- Written exercise: Copy exactly the lines from the start of the material through the line with "SC.camera = cam". Pictures stay out of the copy.

- Data provided:
---+---

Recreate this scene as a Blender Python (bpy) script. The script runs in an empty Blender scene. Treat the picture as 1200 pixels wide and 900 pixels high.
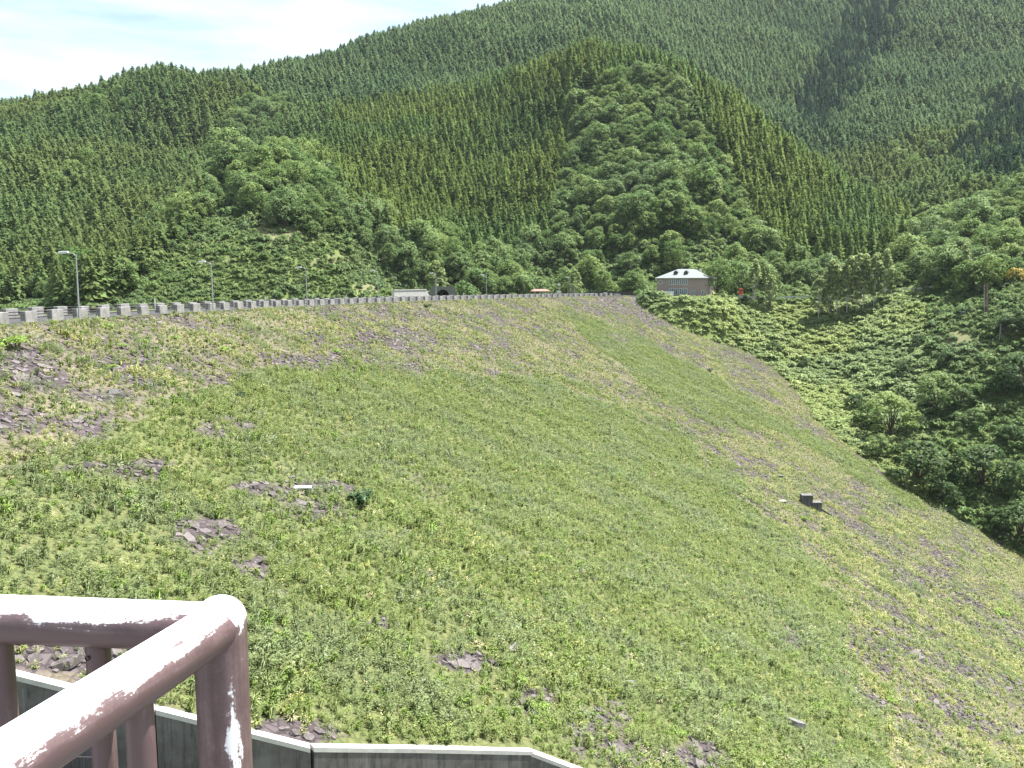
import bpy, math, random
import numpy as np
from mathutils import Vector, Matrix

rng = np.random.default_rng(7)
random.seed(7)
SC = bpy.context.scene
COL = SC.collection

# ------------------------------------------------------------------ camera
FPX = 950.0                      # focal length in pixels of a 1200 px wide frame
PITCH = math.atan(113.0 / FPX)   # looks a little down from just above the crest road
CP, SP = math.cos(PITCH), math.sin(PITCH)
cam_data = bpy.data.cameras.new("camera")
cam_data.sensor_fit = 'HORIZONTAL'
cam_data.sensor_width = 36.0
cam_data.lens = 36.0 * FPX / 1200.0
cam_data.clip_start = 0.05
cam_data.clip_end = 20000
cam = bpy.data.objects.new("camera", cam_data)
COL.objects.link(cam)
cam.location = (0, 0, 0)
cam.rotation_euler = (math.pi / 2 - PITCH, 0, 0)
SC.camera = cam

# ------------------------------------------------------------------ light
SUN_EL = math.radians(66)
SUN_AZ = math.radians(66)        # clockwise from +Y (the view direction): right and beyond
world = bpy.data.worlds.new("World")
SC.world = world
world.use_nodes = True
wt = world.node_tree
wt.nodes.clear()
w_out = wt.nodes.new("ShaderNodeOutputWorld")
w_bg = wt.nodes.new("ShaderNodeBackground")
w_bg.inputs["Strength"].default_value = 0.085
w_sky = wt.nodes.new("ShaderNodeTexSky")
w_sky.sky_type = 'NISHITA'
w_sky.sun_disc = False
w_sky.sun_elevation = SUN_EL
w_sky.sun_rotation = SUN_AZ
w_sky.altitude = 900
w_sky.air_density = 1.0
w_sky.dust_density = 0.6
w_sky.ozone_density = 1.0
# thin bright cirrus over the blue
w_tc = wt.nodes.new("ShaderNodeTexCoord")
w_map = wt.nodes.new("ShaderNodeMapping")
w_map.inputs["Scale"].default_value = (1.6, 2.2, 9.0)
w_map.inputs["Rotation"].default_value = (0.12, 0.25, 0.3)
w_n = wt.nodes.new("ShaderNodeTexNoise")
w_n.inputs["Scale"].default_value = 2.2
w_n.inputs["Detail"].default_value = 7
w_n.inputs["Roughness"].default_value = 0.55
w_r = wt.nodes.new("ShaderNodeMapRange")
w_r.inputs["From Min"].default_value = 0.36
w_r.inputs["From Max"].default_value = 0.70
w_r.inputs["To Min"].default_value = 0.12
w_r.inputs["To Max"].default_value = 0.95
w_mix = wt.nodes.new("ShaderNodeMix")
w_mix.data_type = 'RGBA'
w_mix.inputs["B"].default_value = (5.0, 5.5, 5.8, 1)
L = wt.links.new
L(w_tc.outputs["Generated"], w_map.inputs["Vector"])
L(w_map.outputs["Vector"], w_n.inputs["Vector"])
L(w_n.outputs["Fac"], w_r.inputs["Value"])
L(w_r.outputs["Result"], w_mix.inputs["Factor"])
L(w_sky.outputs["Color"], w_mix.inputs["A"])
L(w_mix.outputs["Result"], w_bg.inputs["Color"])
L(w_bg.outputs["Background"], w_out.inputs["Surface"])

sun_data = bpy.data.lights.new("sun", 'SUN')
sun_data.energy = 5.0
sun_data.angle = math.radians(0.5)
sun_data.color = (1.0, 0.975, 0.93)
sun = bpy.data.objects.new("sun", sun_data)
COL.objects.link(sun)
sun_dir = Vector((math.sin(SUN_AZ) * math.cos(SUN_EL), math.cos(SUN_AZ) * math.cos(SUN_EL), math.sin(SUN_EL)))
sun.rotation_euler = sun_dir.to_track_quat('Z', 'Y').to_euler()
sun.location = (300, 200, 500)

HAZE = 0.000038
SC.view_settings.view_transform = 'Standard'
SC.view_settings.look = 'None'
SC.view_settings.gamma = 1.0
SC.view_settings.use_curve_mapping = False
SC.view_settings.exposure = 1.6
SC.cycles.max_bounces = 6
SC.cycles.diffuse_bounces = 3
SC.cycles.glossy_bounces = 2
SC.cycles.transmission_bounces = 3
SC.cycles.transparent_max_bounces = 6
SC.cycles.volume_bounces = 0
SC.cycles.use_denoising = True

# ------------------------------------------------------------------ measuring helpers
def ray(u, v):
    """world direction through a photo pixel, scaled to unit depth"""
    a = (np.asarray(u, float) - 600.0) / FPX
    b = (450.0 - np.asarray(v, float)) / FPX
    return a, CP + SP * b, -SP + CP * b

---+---

- Full response:
Recreate this scene as a Blender Python (bpy) script. The script runs in an empty Blender scene. Treat the picture as 1200 pixels wide and 900 pixels high.
import bpy, math, random
import numpy as np
from mathutils import Vector, Matrix

rng = np.random.default_rng(7)
random.seed(7)
SC = bpy.context.scene
COL = SC.collection

# ------------------------------------------------------------------ camera
FPX = 950.0                      # focal length in pixels of a 1200 px wide frame
PITCH = math.atan(113.0 / FPX)   # looks a little down from just above the crest road
CP, SP = math.cos(PITCH), math.sin(PITCH)
cam_data = bpy.data.cameras.new("camera")
cam_data.sensor_fit = 'HORIZONTAL'
cam_data.sensor_width = 36.0
cam_data.lens = 36.0 * FPX / 1200.0
cam_data.clip_start = 0.05
cam_data.clip_end = 20000
cam = bpy.data.objects.new("camera", cam_data)
COL.objects.link(cam)
cam.location = (0, 0, 0)
cam.rotation_euler = (math.pi / 2 - PITCH, 0, 0)
SC.camera = cam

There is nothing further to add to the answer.